清水氏:当社もそうなのですが、競争が激しいからこそ、基本的に掟破りで常にイノベーティブに変化を追求できる組織が強いのではないでしょうか。多くの情シス部門でも、1つの技術を取り入れてある程度成功すると、なかなか新しい技術にチャレンジしようとしなくなるケースもあります。1人でも真剣に新技術に取り組んでいるスタッフがいると、その姿を皆が見ているのでチャレンジの姿勢が情シス内のみならず企業全体に拡がっていくのです。そのため私は「情シスの努力は会社の空気を変える」と考えています。そうして目指すのが、これまでどんなにうまくいっていたとしても、既存のやり方を形骸化させずに、本当にこれでいいのかと疑い、改革を続ける組織にすることなのです。

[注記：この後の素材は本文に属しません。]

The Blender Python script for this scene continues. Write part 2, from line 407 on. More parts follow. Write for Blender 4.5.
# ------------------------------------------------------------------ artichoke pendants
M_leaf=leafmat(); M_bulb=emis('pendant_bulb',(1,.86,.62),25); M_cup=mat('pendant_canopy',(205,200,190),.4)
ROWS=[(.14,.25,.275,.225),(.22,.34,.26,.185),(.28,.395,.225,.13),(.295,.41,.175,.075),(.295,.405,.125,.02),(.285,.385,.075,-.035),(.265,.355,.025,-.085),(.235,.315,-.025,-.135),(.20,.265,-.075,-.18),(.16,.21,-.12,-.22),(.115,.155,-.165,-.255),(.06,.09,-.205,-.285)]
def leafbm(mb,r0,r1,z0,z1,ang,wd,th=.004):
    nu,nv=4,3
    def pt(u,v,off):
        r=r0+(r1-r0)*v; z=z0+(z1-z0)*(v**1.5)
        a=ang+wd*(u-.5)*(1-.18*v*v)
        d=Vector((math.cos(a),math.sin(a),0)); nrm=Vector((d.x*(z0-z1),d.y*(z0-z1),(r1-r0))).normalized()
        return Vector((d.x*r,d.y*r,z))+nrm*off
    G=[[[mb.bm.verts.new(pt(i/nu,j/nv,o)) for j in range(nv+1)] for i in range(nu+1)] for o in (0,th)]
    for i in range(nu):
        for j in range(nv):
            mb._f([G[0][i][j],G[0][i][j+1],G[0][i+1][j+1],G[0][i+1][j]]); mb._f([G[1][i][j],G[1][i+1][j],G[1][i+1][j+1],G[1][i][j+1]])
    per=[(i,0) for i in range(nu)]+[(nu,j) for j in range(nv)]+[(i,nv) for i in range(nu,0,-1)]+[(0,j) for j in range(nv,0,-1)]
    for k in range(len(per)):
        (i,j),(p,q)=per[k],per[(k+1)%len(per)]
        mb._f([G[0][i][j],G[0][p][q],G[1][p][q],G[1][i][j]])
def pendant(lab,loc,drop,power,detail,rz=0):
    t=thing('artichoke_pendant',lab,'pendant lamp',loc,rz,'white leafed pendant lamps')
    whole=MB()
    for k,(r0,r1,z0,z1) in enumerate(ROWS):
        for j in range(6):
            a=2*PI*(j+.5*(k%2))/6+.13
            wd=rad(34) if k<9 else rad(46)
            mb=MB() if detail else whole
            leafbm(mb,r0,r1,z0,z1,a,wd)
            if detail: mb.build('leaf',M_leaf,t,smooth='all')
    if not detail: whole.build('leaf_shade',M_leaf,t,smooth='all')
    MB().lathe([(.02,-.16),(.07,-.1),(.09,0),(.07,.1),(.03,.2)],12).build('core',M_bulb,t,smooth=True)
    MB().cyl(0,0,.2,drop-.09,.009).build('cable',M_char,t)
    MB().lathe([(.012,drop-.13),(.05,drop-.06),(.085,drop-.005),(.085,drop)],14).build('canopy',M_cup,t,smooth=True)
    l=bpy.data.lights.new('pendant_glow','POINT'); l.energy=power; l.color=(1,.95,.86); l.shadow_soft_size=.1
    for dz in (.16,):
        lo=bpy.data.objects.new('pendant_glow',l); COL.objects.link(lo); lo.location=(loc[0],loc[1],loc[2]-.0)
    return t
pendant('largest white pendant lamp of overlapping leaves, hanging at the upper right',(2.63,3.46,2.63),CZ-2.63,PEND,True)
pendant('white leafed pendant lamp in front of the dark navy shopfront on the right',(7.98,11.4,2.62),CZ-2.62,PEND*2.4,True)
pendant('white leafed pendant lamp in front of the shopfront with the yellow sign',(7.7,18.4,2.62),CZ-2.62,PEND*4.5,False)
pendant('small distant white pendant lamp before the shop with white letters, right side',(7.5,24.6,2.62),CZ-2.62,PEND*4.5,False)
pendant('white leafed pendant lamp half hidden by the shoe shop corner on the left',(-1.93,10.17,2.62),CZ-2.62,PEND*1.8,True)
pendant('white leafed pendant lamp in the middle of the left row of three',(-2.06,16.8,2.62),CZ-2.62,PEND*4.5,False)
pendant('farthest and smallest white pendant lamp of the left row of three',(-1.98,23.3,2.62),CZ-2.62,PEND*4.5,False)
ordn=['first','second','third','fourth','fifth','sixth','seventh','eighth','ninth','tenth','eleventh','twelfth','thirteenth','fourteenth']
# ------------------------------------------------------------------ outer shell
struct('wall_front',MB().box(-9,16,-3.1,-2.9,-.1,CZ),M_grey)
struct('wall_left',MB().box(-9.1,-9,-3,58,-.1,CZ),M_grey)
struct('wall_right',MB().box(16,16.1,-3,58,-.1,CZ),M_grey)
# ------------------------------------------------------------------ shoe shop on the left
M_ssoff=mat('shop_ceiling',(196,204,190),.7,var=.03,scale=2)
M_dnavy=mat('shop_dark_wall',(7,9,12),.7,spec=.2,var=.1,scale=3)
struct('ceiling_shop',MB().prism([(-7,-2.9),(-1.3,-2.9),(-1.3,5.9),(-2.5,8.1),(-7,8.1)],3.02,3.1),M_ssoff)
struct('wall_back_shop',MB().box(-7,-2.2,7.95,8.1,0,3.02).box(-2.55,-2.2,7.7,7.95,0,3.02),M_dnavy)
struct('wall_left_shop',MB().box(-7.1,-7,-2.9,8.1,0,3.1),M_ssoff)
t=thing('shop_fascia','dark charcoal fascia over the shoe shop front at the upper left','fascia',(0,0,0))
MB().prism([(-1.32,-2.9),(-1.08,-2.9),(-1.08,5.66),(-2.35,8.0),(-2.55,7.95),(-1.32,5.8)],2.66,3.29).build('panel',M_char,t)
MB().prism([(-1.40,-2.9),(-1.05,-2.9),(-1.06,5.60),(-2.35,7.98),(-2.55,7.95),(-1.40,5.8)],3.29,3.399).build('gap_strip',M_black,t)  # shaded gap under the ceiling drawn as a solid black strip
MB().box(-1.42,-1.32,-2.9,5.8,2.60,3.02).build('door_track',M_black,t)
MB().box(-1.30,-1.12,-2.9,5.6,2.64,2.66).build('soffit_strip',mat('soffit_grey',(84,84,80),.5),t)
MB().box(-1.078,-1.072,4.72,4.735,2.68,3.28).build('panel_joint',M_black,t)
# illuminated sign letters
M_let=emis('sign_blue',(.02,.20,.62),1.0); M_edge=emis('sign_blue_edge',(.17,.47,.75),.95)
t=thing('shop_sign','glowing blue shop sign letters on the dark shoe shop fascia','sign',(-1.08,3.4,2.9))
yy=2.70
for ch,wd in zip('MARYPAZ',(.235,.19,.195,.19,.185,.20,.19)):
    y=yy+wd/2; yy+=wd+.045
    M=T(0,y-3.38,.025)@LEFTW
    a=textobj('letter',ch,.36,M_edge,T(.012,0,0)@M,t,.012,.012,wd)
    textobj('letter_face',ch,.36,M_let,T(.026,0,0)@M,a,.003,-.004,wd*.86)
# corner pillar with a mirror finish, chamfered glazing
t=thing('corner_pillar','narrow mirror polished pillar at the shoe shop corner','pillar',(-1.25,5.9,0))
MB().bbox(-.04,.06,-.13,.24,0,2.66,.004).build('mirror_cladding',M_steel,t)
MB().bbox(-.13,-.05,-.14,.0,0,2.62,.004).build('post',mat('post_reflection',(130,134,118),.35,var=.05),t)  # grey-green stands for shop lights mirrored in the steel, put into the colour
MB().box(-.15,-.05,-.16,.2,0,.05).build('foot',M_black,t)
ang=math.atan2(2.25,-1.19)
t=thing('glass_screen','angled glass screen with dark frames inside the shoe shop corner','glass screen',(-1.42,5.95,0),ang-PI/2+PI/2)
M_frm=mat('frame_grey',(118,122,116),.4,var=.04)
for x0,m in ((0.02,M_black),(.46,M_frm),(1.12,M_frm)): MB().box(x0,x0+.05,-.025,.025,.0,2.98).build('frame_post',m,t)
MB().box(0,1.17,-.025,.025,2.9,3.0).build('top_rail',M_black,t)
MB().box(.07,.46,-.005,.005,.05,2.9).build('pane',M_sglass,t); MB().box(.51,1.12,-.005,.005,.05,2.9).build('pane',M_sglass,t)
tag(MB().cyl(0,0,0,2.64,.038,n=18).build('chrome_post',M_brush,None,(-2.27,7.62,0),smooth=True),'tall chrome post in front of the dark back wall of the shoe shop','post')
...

酒井氏:既存のやり方に甘んじることなく常に変えていくというのはとても大事ですよね。東洋大学でも、例えば毎年の合宿は同じ内容にはしないで、合宿地やメニューも毎年変えています。道具やトレーニング手法なども、海外の最新動向などを参考にしながら積極的に新しいものを導入しています。最近の例ですと、いまや世界のゴールドメダリストの7、8割が履いている厚底のシューズを国内チームで最初に採用したのが東洋大学でした。もちろん、「最新=最善」というわけではないので、常にこれでいいのか見直すようにしています。

  • 東洋大学 陸上競技部 長距離部門監督 酒井俊幸氏(左)デル 上席執行役員 広域営業統括本部長 清水博氏(右)

IT活用で期待すること

清水氏:チームづくりにおけるITの活用についてどのように考えていますか。

酒井氏:ITに期待する効果は大きく2つで、1つがコミュニケーションの円滑化、もう1つが蓄積されるデータの活用です。

清水氏:ITはどちらにも大きく貢献することでしょう。データ活用に関して言うと、データには実に様々な示唆が含まれているはずです。例えば、選手の記録と健康状況をクロスして分析するだけでも、今まで見えなかった傾向などが絶対に浮き上がってくるはずです。もっとも、酒井監督のように経験が豊富になってくると、データがなくても直感的に状況を把握できるので、むしろそうした直感に説得力を持たせて広く伝えるためのツールとして効果を発揮することでしょう。

  • デル 上席執行役員 広域営業統括本部長 清水博氏

5年ぶりの総合優勝を“狙って”果たす

清水氏:いよいよ2019年の箱根駅伝も近づいてきましたが、こうしてお話をうかがった後だと応援にもさらに身が入る気がします。最後に大会に向けた抱負をお聞かせいただけますか。

酒井氏:前回、往路は優勝したものの、復路では準優勝という結果でしたが、現在我々は、次の箱根駅伝で5年ぶりの総合優勝を狙っています。それも結果的に“勝ってしまった優勝”ではなく、“狙った優勝”を掴みに行きたいのです。そして、狙いを達成してそこから先を目指していくには、ITをより一層活用することが欠かせないのかもしれないですね。

清水氏:そのためにも、当社ならではのお手伝いにぜひ期待してください。